Did not think I would ever sleep last night. even started thinking I might never wake up again. Chest was pounding like a fucking bass drum, I was both sweating and had the chills. Shoulder kept getting sore but that’s been a thing for a while, since I started carrying the Getaway Bag with more and more weight inside. Today the Getaway Bag snapped, the other side of the strap finally giving in the same as the first side gave out some months ago. Eventually i got to sleep, and felt fine in the A.M. rising before 11, even.

I did not realize how far  behind I had fallen on receipts scanning. I did a few dozen receipts a couple of weeks ago but failed to notice the huge stack of receipts underneath that relatively small batch. some of them go back to 2014, including the great White House Sub Sandwich place at the Taj Mahal in Atlantic City. Scanned all these but haven’t posted yet. Feeling a positive Zen stride, like I did last week when scanning “The Power Broker”, a book of 1200 pages in which the skewering of Robert Moses is relentless.

I find something profoundly calming about scanning … until, of course, the scanner goes apeshit and starts devouring pages like they are leaves of lettuce. But for the most part a well-tended ADF scanner is a joy, as it devours paper, sentencing masses of parchment to the recycle bin.

Compared to its print brethren “The Power Broker” is so much more eminently readable as a fully searchable PDF. The print book feels like a cinder block, and is just too thick to be comfortably read and handled. The fact that the content of the book is such a light read makes no recompense for how unwieldy the printed product is. I even scanned the ~200 pages of bibliographic citations and the book’s index. At 300dpi and the book being in perfect condition (before I dismembered it, that is) I would bet cash money that every last page was OCR-converted to digital format without a single error. I was almost sorry to finish the job, though I got a laugh out of the title of a chapter, I think it was around page 900. The title was something like “POINT OF NO RETURN”, which was the point I felt I had reached after scanning about 75% of this thing. I did take a break at page 618, when the scanner commenced its aforementioned eating the pages like lettuce leaves. But I straightened out the affected pages and resumed the project a week later, my Zen stride back intact.

Tonight I think I’ll scan a couple of old music books I’ve had  lying around. They are old enough for use on my web sites without copyright problems, and I would be interested in making them fully searchable, and fully deposited into a recycle bin.

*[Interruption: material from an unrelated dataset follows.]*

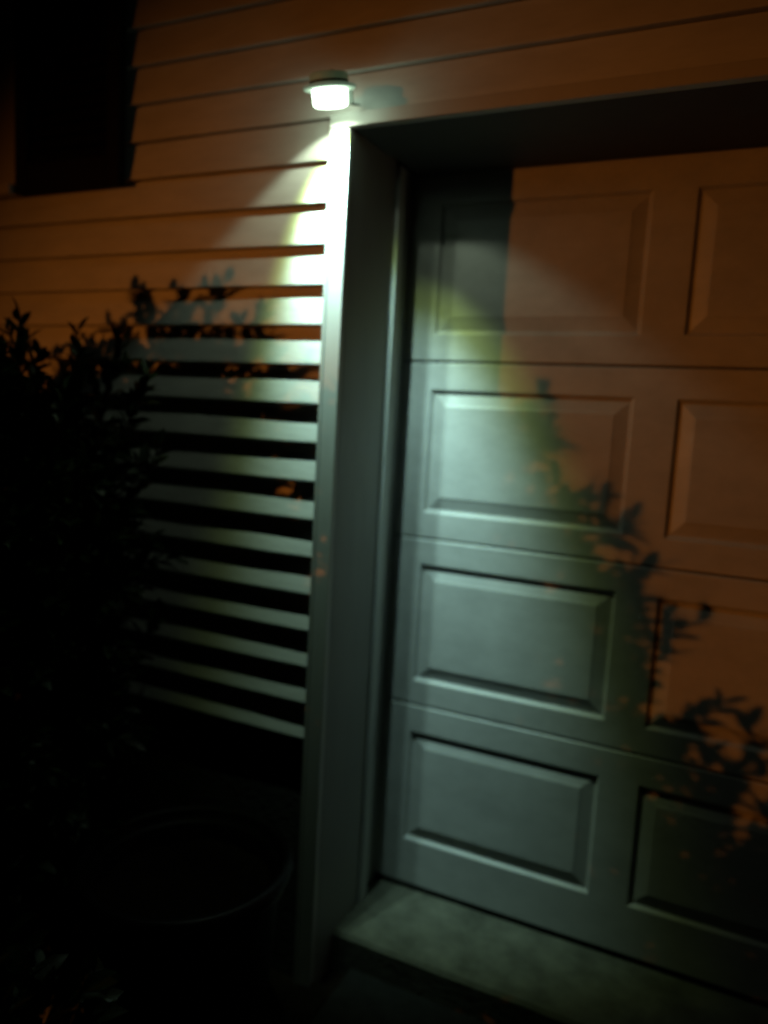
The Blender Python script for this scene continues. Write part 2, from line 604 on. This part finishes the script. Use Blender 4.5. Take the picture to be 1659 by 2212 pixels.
for r, zz in ((0.07, 0.0), (0.14, -0.004), (0.219, -0.012)):
    for i in range(36):
        an = 2 * math.pi * i / 36
        x, y = TX + r * math.cos(an), TY + r * math.sin(an)
        p.v.append((x, y, TZ - 0.075 + zz + 0.012 * noise.noise(Vector((x * 14, y * 14, 2)))))
for i in range(36):
    j = (i + 1) % 36
    p.f.append((0, 1 + i, 1 + j))
    for k in range(2):
        p.f.append((1 + 36 * k + i, 37 + 36 * k + i, 37 + 36 * k + j, 1 + 36 * k + j))
p.build('potting_soil', M_SOIL, tub, smooth=True)

# ------------------------------------------------------------------ shrubs
LEAF_V = [(0, 0, 0), (0.28, 0.42, 0.07), (0.28, -0.42, 0.07), (0.68, 0.40, 0.05), (0.68, -0.40, 0.05), (1.0, 0, -0.06), (0.30, 0, 0.0), (0.68, 0, 0.0)]
LEAF_F = [(0, 6, 1), (0, 2, 6), (6, 7, 3, 1), (6, 2, 4, 7), (7, 5, 3), (7, 4, 5)]
LEAF_ME = bpy.data.meshes.new('leaf')
LEAF_ME.from_pydata([(x, y * 0.46, z) for x, y, z in LEAF_V], [], LEAF_F)
LEAF_ME.materials.append(M_LEAF)
LEAF_ME.shade_smooth()


def leaf_matrix(pos, d, ln, rng):
    d = d.normalized()
    s = d.cross(Vector((0, 0, 1)))
    if s.length < 0.05:
        s = Vector((1, 0, 0))
    s.normalize()
    s = Matrix.Rotation(rng.uniform(-0.8, 0.8), 3, d) @ s
    n = s.cross(d)
    M = Matrix(((d.x * ln, s.x * ln, n.x * ln, pos.x), (d.y * ln, s.y * ln, n.y * ln, pos.y), (d.z * ln, s.z * ln, n.z * ln, pos.z), (0, 0, 0, 1)))
    return M


def shrub(label, base, blobs, shoots, nsprig, seed, singles, ywall=-0.02, lens=(0.055, 0.088), hollow=0.45):
    """blobs: (cx,cy,cz,rx,ry,rz); sprigs of whorled leaves fill them; shoots: explicit upright twigs (base, tip)."""
    rng = random.Random(seed)
    root = thing('evergreen_shrub', base, label, 'shrub', 'shrubs by the garage')
    wood = MB()
    leaves = []
    B = Vector(base)

    def sprig(a, b_, n, l0, l1):
        ax = (b_ - a)
        L = ax.length
        t = ax.normalized()
        o1 = t.orthogonal().normalized()
        o2 = t.cross(o1)
        wood.tube([tuple(a), tuple(a + ax * 0.55), tuple(b_)], [0.0026, 0.002, 0.001], 4)
        ph = rng.uniform(0, 6.28)
        for i in range(n):
            u = (i + 0.6) / n
            p = a + ax * u
            ph += 2.4 + rng.uniform(-0.3, 0.3)
            out = math.cos(ph) * o1 + math.sin(ph) * o2
            d = out * rng.uniform(0.65, 1.0) + t * (0.35 + 0.9 * u) + Vector((0, 0, rng.uniform(-0.1, 0.25)))
            ln = rng.uniform(l0, l1) * (1.0 - 0.25 * u)
            if p.y + d.normalized().y * ln > ywall:
                continue
            leaves.append((p, leaf_matrix(p, d, ln, rng)))

    tot = sum(q[3] * q[4] * q[5] for q in blobs)
    for (cx, cy, cz, rx, ry, rz) in blobs:
        n = int(nsprig * rx * ry * rz / tot)
        top = Vector((cx, cy, cz + rz * 0.55))
        # main stems
        for q in range(5):
            a = rng.uniform(0, 6.28)
            e = Vector((cx + math.cos(a) * rx * 0.5, min(cy + math.sin(a) * ry * 0.5, ywall - 0.05), cz + rz * rng.uniform(0.2, 0.7)))
            s0 = B + Vector((rng.uniform(-0.06, 0.06), rng.uniform(-0.06, 0.06), 0))
            wood.tube([tuple(s0), tuple(s0.lerp(e, 0.5) + Vector((rng.uniform(-.05, .05), rng.uniform(-.03, .03), 0.08))), tuple(e)], [0.014, 0.010, 0.005], 6)
        for q in range(n):
            while True:
                v = Vector((rng.uniform(-1, 1), rng.uniform(-1, 1), rng.uniform(-1, 1)))
                l = v.length
                if hollow < l < 1.0:
                    break
            lump = 1.0 + 0.22 * noise.noise(Vector((v.x * 2.3 + seed, v.y * 2.3, v.z * 2.3)) + Vector((cx, cy, cz)) * 3)
            p = Vector((cx + v.x * rx * lump, cy + v.y * ry * lump, cz + v.z * rz * lump))
            if p.y > ywall - 0.03 or p.z < 0.0:
                continue
            d = (Vector((v.x / rx, v.y / ry, v.z / rz)).normalized() + Vector((rng.uniform(-.5, .5), rng.uniform(-.5, .5), rng.uniform(0.1, 1.0)))).normalized()
            L = rng.uniform(0.06, 0.13)
            e = p + d * L
            if e.y > ywall - 0.01:
                e.y = ywall - 0.01
            sprig(p, e, rng.randint(7, 11), lens[0], lens[1])
    for a, e in shoots:
        a, e = Vector(a), Vector(e)
        L = (e - a).length
        sprig(a, e, max(8, int(L / 0.015)), lens[0], lens[1])
        if L > 0.16:
            for u in (0.35, 0.6):
                s0 = a.lerp(e, u)
                side = Vector((rng.uniform(-1, 1), rng.uniform(-0.6, 0.2), 0.8)).normalized()
                sprig(s0, s0 + side * 0.07, 7, lens[0] * 0.8, lens[1] * 0.9)
    wood.build('stem', M_BARK, root)
    leaves.sort(key=lambda q: (q[0] - CAM).length)
    base_inv = Matrix.Translation(-B)
    k = 0
    for p, M in leaves[:singles]:
        o = bpy.data.objects.new('leaf', LEAF_ME)
        C.objects.link(o)
        o.parent = root
        o.matrix_local = base_inv @ M
    fo = MB()
    lv = [Vector((x, y * 0.46, z)) for x, y, z in LEAF_V]
    for p, M in leaves[singles:]:
        n = len(fo.v)
        fo.v += [tuple(M @ q) for q in lv]
        fo.f += [tuple(n + i for i in f) for f in LEAF_F]
    f = fo.build('foliage', M_LEAF, root, smooth=True)
    f['kind'] = 'stuff'
    return root


shrub('dark leafy evergreen shrub standing against the siding below the shutter', (-0.95, -0.44, -0.08),
      [(-0.97, -0.42, 0.75, 0.40, 0.42, 0.80), (-1.02, -0.40, 1.25, 0.36, 0.36, 0.36), (-0.82, -0.30, 1.15, 0.22, 0.24, 0.34),
       (-1.30, -0.40, 1.05, 0.35, 0.38, 0.50), (-0.80, -0.28, 0.62, 0.20, 0.24, 0.62)],
      [((-0.85, -0.32, 1.45), (-0.89, -0.30, 1.73)), ((-0.93, -0.30, 1.40), (-1.0, -0.28, 1.66)), ((-0.80, -0.22, 1.40), (-0.78, -0.20, 1.70)),
       ((-0.70, -0.22, 1.40), (-0.64, -0.18, 1.69)), ((-0.66, -0.2, 1.35), (-0.56, -0.17, 1.60)), ((-0.75, -0.25, 1.35), (-0.74, -0.24, 1.62)),
       ((-1.15, -0.35, 1.45), (-1.18, -0.33, 1.70)), ((-0.62, -0.2, 1.2), (-0.52, -0.16, 1.42))],
      2100, 3, 300)
shrub('dark leafy evergreen shrub nearest the camera, out by the driveway edge', (-0.85, -1.15, -0.08),
      [(-1.75, -1.15, 0.75, 0.45, 0.36, 0.85), (-1.32, -1.15, 0.93, 0.46, 0.36, 0.82), (-0.94, -1.15, 0.84, 0.37, 0.34, 0.78), (-0.70, -1.15, 0.66, 0.22, 0.30, 0.62),
       (-0.30, -1.15, 0.30, 0.46, 0.30, 0.46), (-0.16, -1.15, 0.26, 0.30, 0.28, 0.42), (-0.55, -1.15, 0.38, 0.26, 0.30, 0.45)],
      [((-1.30, -1.15, 1.7), (-1.22, -1.15, 1.88)), ((-1.15, -1.1, 1.65), (-1.06, -1.1, 1.82)), ((-1.0, -1.1, 1.4), (-0.92, -1.1, 1.57)), ((-0.95, -1.1, 1.35), (-0.80, -1.1, 1.54)), ((-0.98, -1.1, 1.40), (-0.87, -1.1, 1.60)), ((-0.9, -1.1, 1.3), (-0.74, -1.1, 1.47)),
       ((-0.80, -1.1, 1.2), (-0.64, -1.1, 1.40)), ((-0.68, -1.1, 1.1), (-0.42, -1.1, 1.28)), ((-0.66, -1.1, 1.0), (-0.40, -1.1, 1.15)), ((-0.60, -1.1, 0.82), (-0.44, -1.1, 1.00)),
       ((-0.40, -1.1, 0.65), (-0.30, -1.1, 0.96)), ((-0.15, -1.1, 0.6), (-0.10, -1.1, 0.78)),
       ((-0.80, -1.1, 1.10), (-0.56, -1.1, 1.38)), ((-0.62, -1.1, 0.95), (-0.32, -1.1, 1.16)), ((-0.62, -1.1, 0.90), (-0.38, -1.1, 1.07)),
       ((-0.48, -1.1, 0.70), (-0.25, -1.1, 0.98)), ((-0.34, -1.1, 0.62), (-0.17, -1.1, 0.88)), ((-0.85, -1.1, 1.2), (-0.68, -1.1, 1.46)), ((-0.95, -1.1, 1.3), (-0.78, -1.1, 1.60))],
      2200, 8, 60, ywall=5.0, hollow=0.0, lens=(0.060, 0.095))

Thinking, too, about making quality DVDs of public domain classical piano music PDF files. I bought a couple such DVDs off eBay last year and could not believe how lame they were. Major composers were half-assedly represented with a handful of their available piano scores, while others were essentially not represented at all. I could print up some dozens of copies of DVDs with capably curated libraries of public domain piano music and have them ready to ship for the occasional customer. I think PDF libraries like this will become more in-demand as pianos and their sheet music readers continue toward all-digital. I don’t know what the scene is like among classical pianists these days but I would be surprised if the move from printed scores to digital screens has moved too far forward since 10 years ago. It’s a developing market.

I feel like staying productive today so enough of this nonsense.Signing off from the ghetto coffee shop.